• Collected material:
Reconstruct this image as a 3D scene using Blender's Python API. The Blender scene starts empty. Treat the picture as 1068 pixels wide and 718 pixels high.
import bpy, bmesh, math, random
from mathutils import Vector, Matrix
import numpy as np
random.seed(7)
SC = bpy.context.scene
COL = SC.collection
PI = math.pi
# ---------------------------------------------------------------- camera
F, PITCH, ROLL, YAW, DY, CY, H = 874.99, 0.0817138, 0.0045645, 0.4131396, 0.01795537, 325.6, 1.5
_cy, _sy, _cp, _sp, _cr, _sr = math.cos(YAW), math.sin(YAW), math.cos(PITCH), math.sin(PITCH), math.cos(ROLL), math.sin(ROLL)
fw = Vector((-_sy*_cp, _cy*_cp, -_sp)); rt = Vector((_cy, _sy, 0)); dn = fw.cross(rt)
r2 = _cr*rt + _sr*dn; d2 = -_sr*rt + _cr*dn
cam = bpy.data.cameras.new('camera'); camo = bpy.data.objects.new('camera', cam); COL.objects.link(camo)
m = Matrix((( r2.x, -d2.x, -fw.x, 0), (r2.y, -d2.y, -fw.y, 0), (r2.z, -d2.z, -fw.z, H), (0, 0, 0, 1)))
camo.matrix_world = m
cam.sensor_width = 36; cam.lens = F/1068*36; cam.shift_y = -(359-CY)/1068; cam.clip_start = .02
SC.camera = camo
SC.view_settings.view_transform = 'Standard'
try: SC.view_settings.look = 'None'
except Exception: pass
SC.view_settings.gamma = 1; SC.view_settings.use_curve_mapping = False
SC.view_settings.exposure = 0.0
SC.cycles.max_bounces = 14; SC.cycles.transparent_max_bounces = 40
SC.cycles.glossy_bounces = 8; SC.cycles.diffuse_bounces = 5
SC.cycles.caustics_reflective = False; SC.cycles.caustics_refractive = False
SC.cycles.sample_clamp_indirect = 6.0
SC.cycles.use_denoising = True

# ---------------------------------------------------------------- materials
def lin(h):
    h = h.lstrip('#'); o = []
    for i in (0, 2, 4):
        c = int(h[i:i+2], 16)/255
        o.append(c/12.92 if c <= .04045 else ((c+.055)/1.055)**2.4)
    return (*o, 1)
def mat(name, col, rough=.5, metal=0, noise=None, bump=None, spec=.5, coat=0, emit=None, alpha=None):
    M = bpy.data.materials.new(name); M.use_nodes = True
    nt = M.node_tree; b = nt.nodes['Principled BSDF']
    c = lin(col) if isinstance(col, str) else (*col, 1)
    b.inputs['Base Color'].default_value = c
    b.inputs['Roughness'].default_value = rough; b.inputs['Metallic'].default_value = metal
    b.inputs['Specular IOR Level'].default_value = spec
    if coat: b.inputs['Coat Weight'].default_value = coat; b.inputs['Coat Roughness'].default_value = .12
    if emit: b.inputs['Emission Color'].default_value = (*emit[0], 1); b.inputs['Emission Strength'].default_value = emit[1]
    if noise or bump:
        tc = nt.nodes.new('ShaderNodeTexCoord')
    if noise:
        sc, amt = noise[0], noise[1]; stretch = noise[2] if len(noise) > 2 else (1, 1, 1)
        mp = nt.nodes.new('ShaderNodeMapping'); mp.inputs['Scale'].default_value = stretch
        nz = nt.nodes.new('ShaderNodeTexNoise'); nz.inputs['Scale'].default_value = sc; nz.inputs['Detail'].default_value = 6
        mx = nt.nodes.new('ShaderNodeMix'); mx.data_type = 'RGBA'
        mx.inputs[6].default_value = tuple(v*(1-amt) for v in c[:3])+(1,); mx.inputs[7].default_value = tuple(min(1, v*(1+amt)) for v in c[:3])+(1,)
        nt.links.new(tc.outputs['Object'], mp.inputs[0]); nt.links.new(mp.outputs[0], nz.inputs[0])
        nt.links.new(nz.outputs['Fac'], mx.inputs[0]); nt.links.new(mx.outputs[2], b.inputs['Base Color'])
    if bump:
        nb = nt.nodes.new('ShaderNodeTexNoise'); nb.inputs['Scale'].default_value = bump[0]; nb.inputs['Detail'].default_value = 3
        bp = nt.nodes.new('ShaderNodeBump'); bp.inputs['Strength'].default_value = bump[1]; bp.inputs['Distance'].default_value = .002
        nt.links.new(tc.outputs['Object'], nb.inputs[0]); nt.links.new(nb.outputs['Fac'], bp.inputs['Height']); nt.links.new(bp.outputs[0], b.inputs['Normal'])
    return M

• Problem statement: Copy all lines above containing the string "scene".

• Exercise solution:
Reconstruct this image as a 3D scene using Blender's Python API. The Blender scene starts empty. Treat the picture as 1068 pixels wide and 718 pixels high.
SC = bpy.context.scene